Mardock Scramble: The First Compression Review


The first part of the Mardock Scramble Trilogy is a dark and disturbing look into a futuristic world with a seedy underbelly. It is at times disturbing, creepy and can make for uncomfortable viewing, but it’s all done for a very specific purpose, to immerse you in the kind of feelings the main character is having to live with on a daily basis. Usually I’m against sexuality and violence being such close partners in media, but in this case the film does an admirable job of justifying the relationship through an interesting personal narrative and I’m very curious to see how that develops across the trilogy.

The story focuses on Rune Balot, a fifteen year old homeless prostitute, victim of sexual abuse from her family and generally someone with a lot of well developed but tough to watch issues regarding her own body image and view of the world around her. After accepting the advances of an influential casino owner who offered her compassion, she finds herself part of his fiendish plot to kidnap vulnerable girls, use them for his own purposes, then kill them and compress their ashes into blue diamonds. Yeah, the story is pretty dark.

Thankfully for Rune, she is rescued by a government agency who have been on the killer’s tail for some time. Having sustained massive burns to her body, in order to keep her alive she is fitted with cyborg style cybernetic augmentations. These leave her with a power comparable to the hero of Ubisoft’s upcoming Watch Dogs game, allowing her to control computers, and giving her superhuman speed, strength and agility.Throughout this process however, she remains a vulnerable and scared young woman with a lot of issues regarding the trust of those around her.

This is where Oeufcoque comes in. An A.I. in the form of a mouse, Oeufcoque is the force pushing for Rune’s rights as a human being. While the ultimate goal of those who brought her back is to have her testify in court against her attacker, named Shell, Oeufcoque is adamant that she not be forced to testify and put herself in danger, he feels that choice must be hers alone.

Shell makes a fantastic villain for several reasons. From the opening scene, which gives us a perfect reason to hate everything about him, to the clever way the narrative justifies his completely psychopathic nature and complete lack of guilt and dissociation from his crimes, he is one of the most genuinely hateable antagonists I’ve seen for some time.

I mentioned in the introduction that the first film quite closely ties sexuality and violence. There will be scenes of near full female nudity, sexually disturbed individuals with fairly graphic designs and scenes where violence and sexuality meet throughout. While this initially put me off, the pay off comes from an incredibly moving scene toward the end. When you take a sexual assault victim and give them the position of power in a sexualised situation there is a rather interesting and very believable payoff that, while tough to watch, left me feeling a huge sense of belief in the character that perhaps couldn’t have been achieved without the story’s openness to displaying at times uncomfortable content.

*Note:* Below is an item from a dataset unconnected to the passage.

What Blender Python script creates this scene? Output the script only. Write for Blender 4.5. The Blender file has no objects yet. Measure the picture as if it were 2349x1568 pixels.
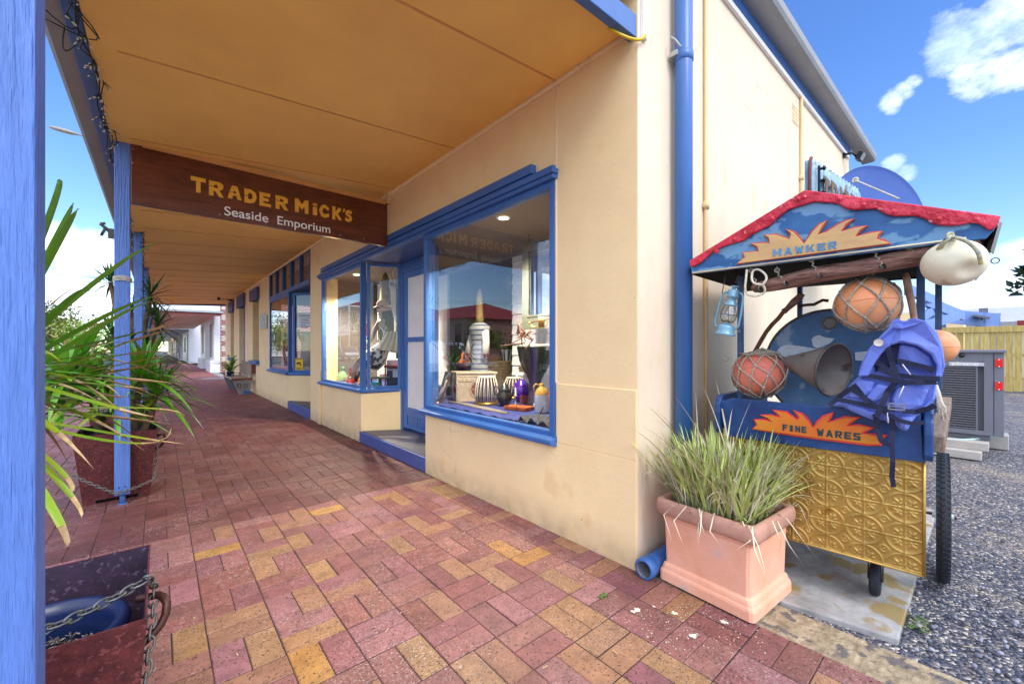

What I didn’t expect from the film was its great action scenes. There are some wonderful scenes in the second half of the narrative where we get to see Rune put into a situation where she is in danger. The way that her emotions are on show during the fight scenes as well as the creative use of her A.I. companion make for some moments of action where things are exciting and unpredictable.

It does end very abruptly, presumably transitioning straight into the second movie, though it does end on an immensely powerful cliffhanger that left me very eager to see more. My only concern is that the second film may not be able to keep up that narrative pace from the start and may lose the tension that had been built up when we initially reached that scene.

While Mardock Scramble: The First Compression is not for everyone, and I’d particularly recommend against it if you’re sensitive to themes of sexual abuse, it does a very good job of dealing with an uncomfortable subject matter and opens it up for interesting discussion.